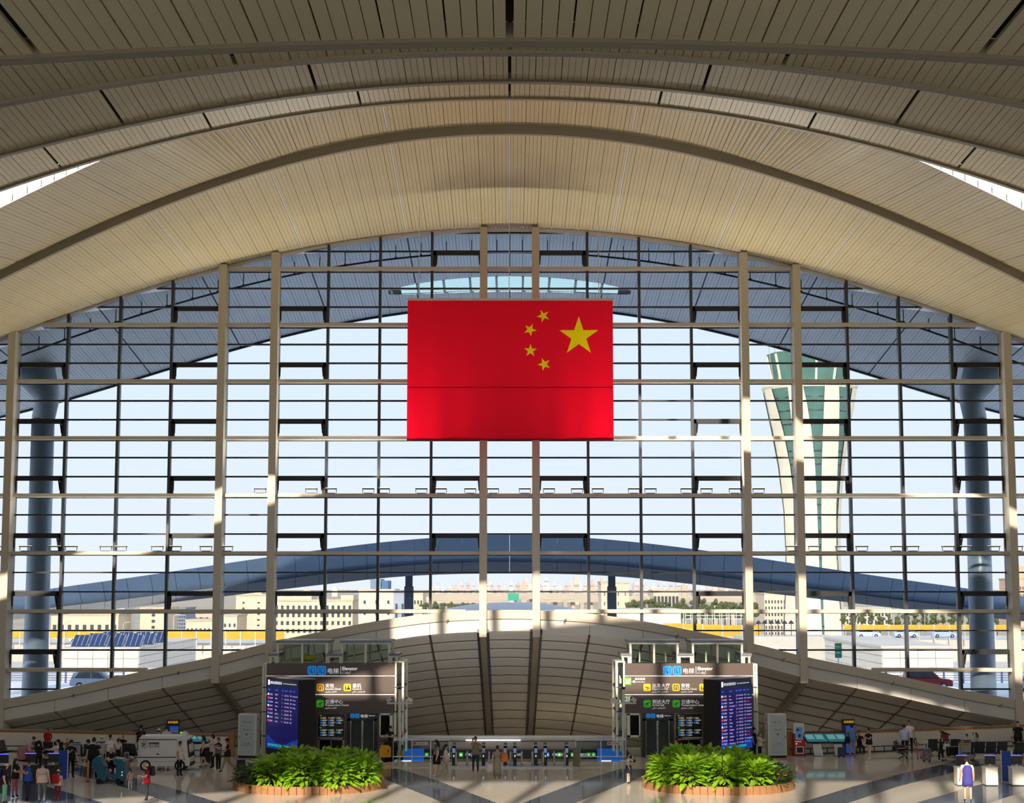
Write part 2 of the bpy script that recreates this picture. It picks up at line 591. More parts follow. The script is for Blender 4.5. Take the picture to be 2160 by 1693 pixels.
# panes
cand = []
for i in range(-11, 12):
    x0, x1 = i * 3.0 - 1.5 + .08, i * 3.0 + 1.5 - .08
    for j in range(-3, 26):
        za, zb = Z0 + DZ * j + .05, Z0 + DZ * (j + 1) - .05
        b0, b1 = max(za, ARCH(x0) - .02), max(za, ARCH(x1) - .02)
        t0, t1 = min(zb, P_A(x0) + .02), min(zb, P_A(x1) + .02)
        if t0 - b0 < .02 and t1 - b1 < .02:
            continue
        t0, t1 = max(t0, b0 + .001), max(t1, b1 + .001)
        area = (t0 - b0 + t1 - b1) / 2
        if abs(i) > 9: area *= .2
        cand.append((-area, abs(i), i, j, x0, x1, b0, b1, t0, t1))
cand.sort()
rest = MB()
for k, (a, _, i, j, x0, x1, b0, b1, t0, t1) in enumerate(cand):
    q = [(x0, GY, b0), (x1, GY, b1), (x1, GY + .02, b1), (x0, GY + .02, b0), (x0, GY, t0), (x1, GY, t1), (x1, GY + .02, t1), (x0, GY + .02, t0)]
    if k < 290:
        MB().hexa(q).build('pane', M_glass, front, fixn=False)
    else:
        rest.hexa(q)
o = rest.build('pane_remainder', M_glass, front, fixn=False)
o['kind'] = 'stuff'
# opening vents: heavy black frames with a stay at each side
for i in (-9, -6, -4, -1, 1, 4, 6, 9):
    x0, x1 = i * 3.0 - 1.42, i * 3.0 + 1.42
    for j in range(0, 24, 3):
        z0, z1 = Z0 + DZ * j, Z0 + DZ * (j + 1)
        xm = (x0 + x1) / 2
        if z1 > min(P_A(x0), P_A(x1)) - .1 or z0 < max(ARCH(x0), ARCH(x1)):
            continue
        m = MB()
        y0, y1 = GY - .16, GY + .02
        m.box(x0, x1, y0, y1, z0 - .09, z0 + .13 - .1)
        m.box(x0, x1, y0, y1, z1 - .24, z1 + .04)
        m.box(x0, x0 + .16, y0, y1, z0, z1)
        m.box(x1 - .16, x1, y0, y1, z0, z1)
        v = m.build('vent_frame', M_black, front)
        for xx in (x0 + .2, x1 - .2):
            MB().bar((xx, GY - .26, z1 - .22), (xx - .04 * (1 if xx < xm else -1), GY - .1, z0 + .3), .07, .07).build('stay_arm', M_black, v)
# pale lining along the top of the glass
tl = MB()
for a, b in zip(xs, xs[1:]):
    if abs(a) < 36:
        tl.hexa([(a, GY - .25, P_A(a) - .14), (b, GY - .25, P_A(b) - .14), (b, GY + .25, P_A(b) - .14), (a, GY + .25, P_A(a) - .14),
                 (a, GY - .3, P_A(a) + .1), (b, GY - .3, P_A(b) + .1), (b, GY + .25, P_A(b) + .1), (a, GY + .25, P_A(a) + .1)])
tl.build('head_lining', mat('head_lining', (225, 224, 220), .35), front)
# solid wall left and right of the glass, outside the picture
for sgn, nm in ((-1, 'wall_front_left'), (1, 'wall_front_right')):
    x0, x1 = sorted((sgn * 34.4, sgn * XW))
    tag(MB().box(x0, x1, GY - .2, GY + .2, -1, 24).build(nm, M_white), 'plain wall beyond the end of the glass front', 'wall', kind='structure')

# ------------------------------------------------------------------ arched sill beam below the glass
sill = struct('wall_sill', 'white arched beam carrying the glass front', 'wall')
for sgn in (-1, 1):
    pass
edges = [-37.5 + 3.0 * k for k in range(26)]
for a, b in zip(edges, edges[1:]):
    n = 6
    xx = [a + (b - a) * k / n for k in range(n + 1)]
    up_, lo_ = MB(), MB()
    for p, q in zip(xx, xx[1:]):
        for (mb, h0, h1, yy, gap) in ((up_, -.47, 0.03, GY - .9, 0), (lo_, -1.15, -.5, GY - .8, .012)):
            p2 = p + (gap if p == xx[0] else 0)
            q2 = q - (gap if q == xx[-1] else 0)
            mb.hexa([(p2, yy, ARCH(p2) + h0), (q2, yy, ARCH(q2) + h0), (q2, GY + .2, ARCH(q2) + h0), (p2, GY + .2, ARCH(p2) + h0),
                     (p2, yy, ARCH(p2) + h1), (q2, yy, ARCH(q2) + h1), (q2, GY + .2, ARCH(q2) + h1), (p2, GY + .2, ARCH(p2) + h1)])
    up_.build('sill_cladding', M_beige, sill, fixn=False)
    lo_.build('fascia_panel', M_white, sill, fixn=False)
core = MB()
for a, b in zip(xs, xs[1:]):
    if abs(a) < 37:
        core.hexa([(a, GY - .7, ARCH(a) - 1.1), (b, GY - .7, ARCH(b) - 1.1), (b, GY + .1, ARCH(b) - 1.1), (a, GY + .1, ARCH(a) - 1.1),
                   (a, GY - .7, ARCH(a) - .1), (b, GY - .7, ARCH(b) - .1), (b, GY + .1, ARCH(b) - .1), (a, GY + .1, ARCH(a) - .1)])
core.build('beam_core', M_dark, sill)
# small sensor lamps on the sill
SILLP = ['below the silver blue car', 'left of the pair of columns', 'above the left elevator tower', 'just left of its crest', 'just right of its crest', 'above the right elevator tower', 'left of the green road sign', 'left of the red car', 'at its far right end']
for px in (175, 390, 650, 945, 1188, 1420, 1640, 1864, 2085):
    x = (px - CX) / FPX * GY
    m = MB()
    m.box(x - .04, x + .04, GY - .98, GY - .88, ARCH(x) - .56, ARCH(x) - .44)
    m.bar((x, GY - 1.0, ARCH(x) - .46), (x + .1, GY - 1.1, ARCH(x) - .36), .05, .05)
    tag(m.build('spotlight', M_trim), 'tiny bracket lamp on the arched sill %s' % SILLP.pop(0), 'lamp', 'tiny lamps along the sill')

# ------------------------------------------------------------------ sloping soffit going down behind the glass
M_soff = mat('soffit_panel', (226, 218, 202), .5, vary=.03, scale=.5)
M_seam = mat('soffit_seam', (112, 100, 76), .8)
soff = struct('ceiling_lower', 'sloping vaulted soffit of wide panels dropping away below the glass front', 'ceiling')
ROWS = [0, 2.0, 4.1, 6.3, 8.6, 11.0, 13.5, 16.1, 18.8, 21.7, 24.7, 27.9, 31.2]
def zs(x, d):
    return max(ARCB(x) - math.tan(math.radians(15.3)) * d, -5.2 - 0.02 * d)
for a, b in zip(edges, edges[1:]):
    if a < -31.6 or b > 31.6:
        continue
    for r0, r1 in zip(ROWS, ROWS[1:]):
        if zs(a, r0) < -4 and zs(b, r0) < -4:
            continue
        ga = .07
        m = MB()
        k = 2
        xx = [a + ga + (b - a - 2 * ga) * t / k for t in range(k + 1)]
        dd = [r0 + .05, r0 + .3, r1 - .3, r1 - .05]
        sag = [0.02, -.045, -.045, .02]
        for p, q in zip(xx, xx[1:]):
            for (d0, s0), (d1, s1) in zip(zip(dd, sag), list(zip(dd, sag))[1:]):
                m.hexa([(p, GY - .7 + d0, zs(p, d0) + s0), (q, GY - .7 + d0, zs(q, d0) + s0), (q, GY - .7 + d1, zs(q, d1) + s1), (p, GY - .7 + d1, zs(p, d1) + s1),
                        (p, GY - .7 + d0, zs(p, d0) + .12), (q, GY - .7 + d0, zs(q, d0) + .12), (q, GY - .7 + d1, zs(q, d1) + .12), (p, GY - .7 + d1, zs(p, d1) + .12)])
        m.build('soffit_panel', M_soff, soff, fixn=False)
dk = MB()
for a, b in zip(xs, xs[1:]):
    if abs(a) < 33:
        for r0, r1 in ((0, 16), (16, 32)):
            dk.hexa([(a, GY - .7 + r0, zs(a, r0) + .1), (b, GY - .7 + r0, zs(b, r0) + .1), (b, GY - .7 + r1, zs(b, r1) + .1), (a, GY - .7 + r1, zs(a, r1) + .1),
                     (a, GY - .7 + r0, zs(a, r0) + .5), (b, GY - .7 + r0, zs(b, r0) + .5), (b, GY - .7 + r1, zs(b, r1) + .5), (a, GY - .7 + r1, zs(a, r1) + .5)])
dk.build('soffit_deck', M_seam, soff)
for r in ROWS[1:-1]:
    m = MB()
    for a, b in zip(xs, xs[1:]):
        if abs(a) < 31 and zs(a, r) > -4:
            m.hexa([(a, GY - .75 + r, zs(a, r) - .025), (b, GY - .75 + r, zs(b, r) - .025), (b, GY - .66 + r, zs(b, r) - .025), (a, GY - .66 + r, zs(a, r) - .025),
                    (a, GY - .75 + r, zs(a, r) + .1), (b, GY - .75 + r, zs(b, r) + .1), (b, GY - .66 + r, zs(b, r) + .1), (a, GY - .66 + r, zs(a, r) + .1)])
    m.build('seam_strip', M_seam, soff)
for sgn in (-1, 1):
    for cxx in COLS:
        x = sgn * cxx
        p, q = Vector((x, GY - .9, ARCB(x) - .12)), Vector((x, GY - .7 + 31, zs(x, 31) - .12))
        MB().bar(p, q, .34, .4).build('soffit_rib', M_trim, soff)
        for s2 in ((-1, 1) if cxx == 1.5 else ()):
            MB().bar(p + Vector((s2 * .27, 0, .16)), q + Vector((s2 * .27, 0, .16)), .14, .2).build('rib_shadow_bar', M_dark, soff)  # solid dark bars stand in for shadow beside the middle ribs

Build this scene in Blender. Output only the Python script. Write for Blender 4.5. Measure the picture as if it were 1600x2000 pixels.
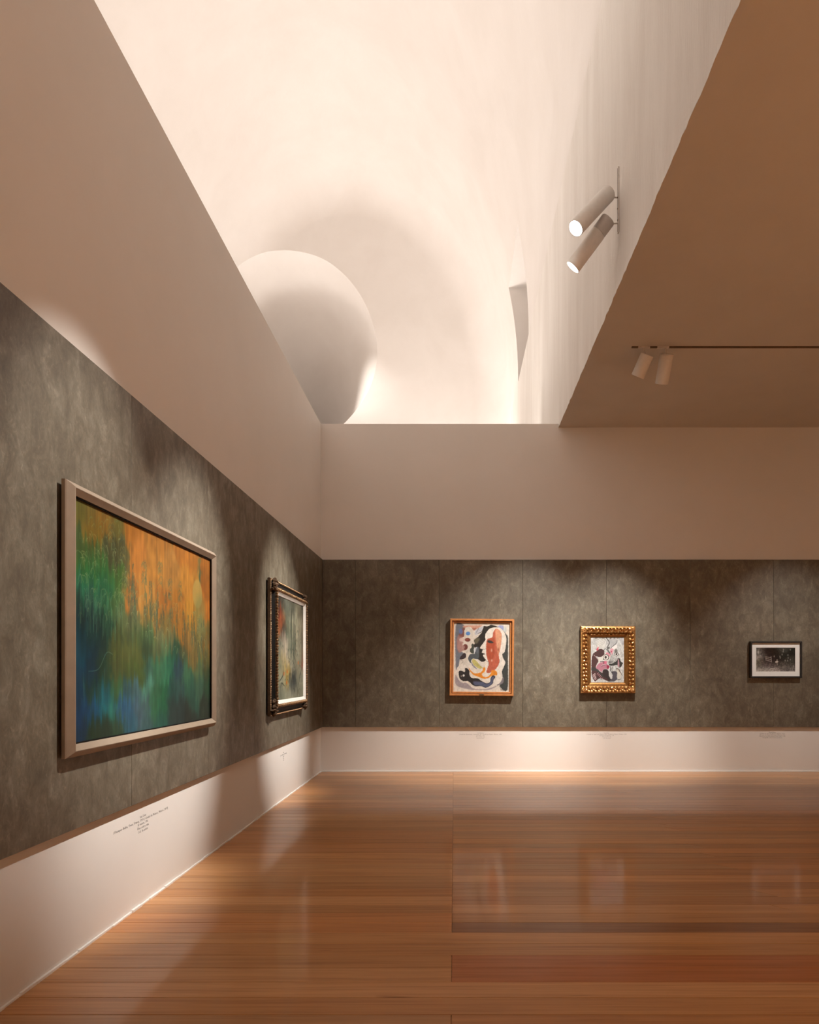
import bpy, bmesh, math, random
import numpy as np
from mathutils import Vector, Matrix, Euler

for o in list(bpy.data.objects):
    bpy.data.objects.remove(o)
S = bpy.context.scene
C = S.collection
random.seed(7)
PI = math.pi

# ------------------------------------------------------------------ camera
F = 1298.0            # focal length in photo pixels
PU, PV = 887.0, 1314.0  # principal point (horizon / vanishing point)
EYE = 1.448
cd = bpy.data.cameras.new('camera')
cd.sensor_fit = 'HORIZONTAL'
cd.sensor_width = 36.0
cd.lens = 36.0 * F / 1600.0
cd.shift_x = -(PU - 800.0) / 1600.0
cd.shift_y = (PV - 1000.0) / 1600.0
cam = bpy.data.objects.new('camera', cd)
cam.location = (0, 0, EYE)
cam.rotation_euler = (PI / 2, 0, 0)
C.objects.link(cam)
S.camera = cam

# ------------------------------------------------------------------ world, exposure
W = bpy.data.worlds.new('world')
S.world = W
W.use_nodes = True
W.node_tree.nodes['Background'].inputs[0].default_value = (1.0, 0.9, 0.8, 1)
W.node_tree.nodes['Background'].inputs[1].default_value = 0.02
S.view_settings.view_transform = 'Standard'
S.view_settings.look = 'None'
S.view_settings.gamma = 1.0
S.view_settings.use_curve_mapping = False
S.view_settings.exposure = 0.0

LAMP = (1.0, 0.95, 0.895)
VAULT_FILL = (1.0, 0.94, 0.89)

def aim(o, target):
    d = Vector(target) - o.location
    o.rotation_euler = d.to_track_quat('-Z', 'Y').to_euler()

def area_light(name, loc, target, sx, sy, power, col=VAULT_FILL, spread=180):
    l = bpy.data.lights.new(name, 'AREA')
    l.shape = 'RECTANGLE'
    l.size, l.size_y = sx, sy
    l.energy = power
    l.color = col
    l.spread = math.radians(spread)
    o = bpy.data.objects.new(name, l)
    C.objects.link(o)
    o.location = loc
    aim(o, target)
    return o

def spot_light(name, loc, target, power, angle, blend, radius=0.05, col=LAMP):
    l = bpy.data.lights.new(name, 'SPOT')
    l.energy = power
    l.spot_size = math.radians(angle)
    l.spot_blend = blend
    l.shadow_soft_size = radius
    l.color = col
    o = bpy.data.objects.new(name, l)
    C.objects.link(o)
    o.location = loc
    aim(o, target)
    return o

# added, unseen upward fill lights on the upper floor behind the partition walls (put in to brighten the old vault)
FILL_FLOODS = [((-4.6, 3.0, 4.12), (-4.6, 2.6, 12), 195, 130), ((-4.6, 9.0, 4.12), (-4.6, 6.5, 12), 200, 130),
          ((-5.2, 19.9, 4.12), (-4.8, 19.8, 11), 330, 180), ((-1.6, 12.4, 4.12), (-2.4, 10.0, 12), 150, 125),
          ((-1.2, 19.5, 4.12), (-1.2, 19.9, 11), 300, 180), ((0.0, 15.2, 4.12), (-0.6, 20.6, 13.6), 38, 60)]
for loc, tg, pw, sp in FILL_FLOODS:
    area_light('flood_glow', loc, tg, 1.6, 0.5, pw, VAULT_FILL, sp)

# ------------------------------------------------------------------ helpers
def srgb(r, g, b):
    def f(c):
        c /= 255.0
        return c / 12.92 if c <= 0.04045 else ((c + 0.055) / 1.055) ** 2.4
    return (f(r), f(g), f(b))

def tag(o, label=None, cat=None, group=None, kind=None):
    if label: o['label'] = label
    if cat: o['category'] = cat
    if group: o['group'] = group
    if kind: o['kind'] = kind
    return o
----
Repeat the lines above exactly, beginning with the one containing "Build this scene" and finishing with the one containing "PI = math.pi". No pictures belong in the copy.

Build this scene in Blender. Output only the Python script. Write for Blender 4.5. Measure the picture as if it were 1600x2000 pixels.
import bpy, bmesh, math, random
import numpy as np
from mathutils import Vector, Matrix, Euler

for o in list(bpy.data.objects):
    bpy.data.objects.remove(o)
S = bpy.context.scene
C = S.collection
random.seed(7)
PI = math.pi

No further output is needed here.